Can I have the Check, please?

The Plan-Do-Check-Act cycle is loved by all because it makes complete sense and couldn’t be simpler. Yet, through no fault of its own, it has two failings.

  1. Each of the 4 stages are likely to be well executed at the launch of a project or when executing significant change. Though, after successfully completing its first rotation of the cycle, the focus placed upon the process stages immediately wanes and soon after, PDCA becomes BAU. The reason for this can be understood though not condoned. Attention and effort, and therefore cost, will be centred on business priorities, whereas with completed projects there is an expectation that no further attention is needed for some time. Not so. Business changes and new developments are often introduced into fluid or dynamic business environments, and so by their nature, a cyclic approach to their maintenance is necessary, both for the sakes of business advantage and for the return on investment made in implementing the change.
  2. It is the Check stage of the process which lacks attention. The Plan stage is never a problem because it’s an obviously interesting stage for which there will be no shortage of strategist and project manager to pick up the baton. Do and Act are both production stages to which clear activities can be assigned. The Check stage, however, is often the most subjective of the stages and will typically receive the least focus, usually because it adopts a standard reporting model for which the audience is small. If it’s true that information is king, then it follows that the Check stage of the PDCA process is the most important as it fuels the other stages by introducing recommendations which will keep the cycle alive. If nothing of interest arises from the Check stage then the PDCA cycle will stop. If the goals are to maintain business advantage and to maximise investments made in implementing change, then the solution is to maintain the Plan, Do, Check, Act cycle as a valuable business tool, the success of which hinges on the quality of the Check stage.

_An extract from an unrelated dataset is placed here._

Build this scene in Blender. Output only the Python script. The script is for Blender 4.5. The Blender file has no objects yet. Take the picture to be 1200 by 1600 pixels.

A maximised Check stage should be considered in three parts:

  • Standard reporting – Whilst mentioned above as a poor contributor to the overall PDCA process, standard and periodic reporting of service levels and key performance indicators is an important first step in ensuring a fit for purpose service or system. It enables those working at the sharp end to make continual tweaks to ensure the work they do stays on the tracks.
  • Customer satisfaction – A periodic snap shot of what the users think, provides a relevant point of reference for the system or service. It provides management and those involved in delivery with an assurance that their efforts are working towards a common goal, and protect against the risk of the system or service simply working to its own ends. Any deviation from where the system or service is, to where it needs to be, can then be acted upon.
  • Assessment – A comprehensive analysis of the system or service, the business it operates in, the value it provides, the weaknesses it presents and the opportunities that may exist within it, should then be commissioned, with sufficient access to the business, and reported upon. Such an exercise needs to ‘look under the bonnet’ and provide an objective output with recommendations which are the consequence of balanced data analysis and inquisitive investigation.

Clearly, the three types of checking will be performed at varying and increasing frequencies. The correct combination of the three, however, will ensure that the cycle is maintained and will prevent systems or services from slipping into self-serving modes of operation, which really is what the Plan, Do, Check, Act process is all about.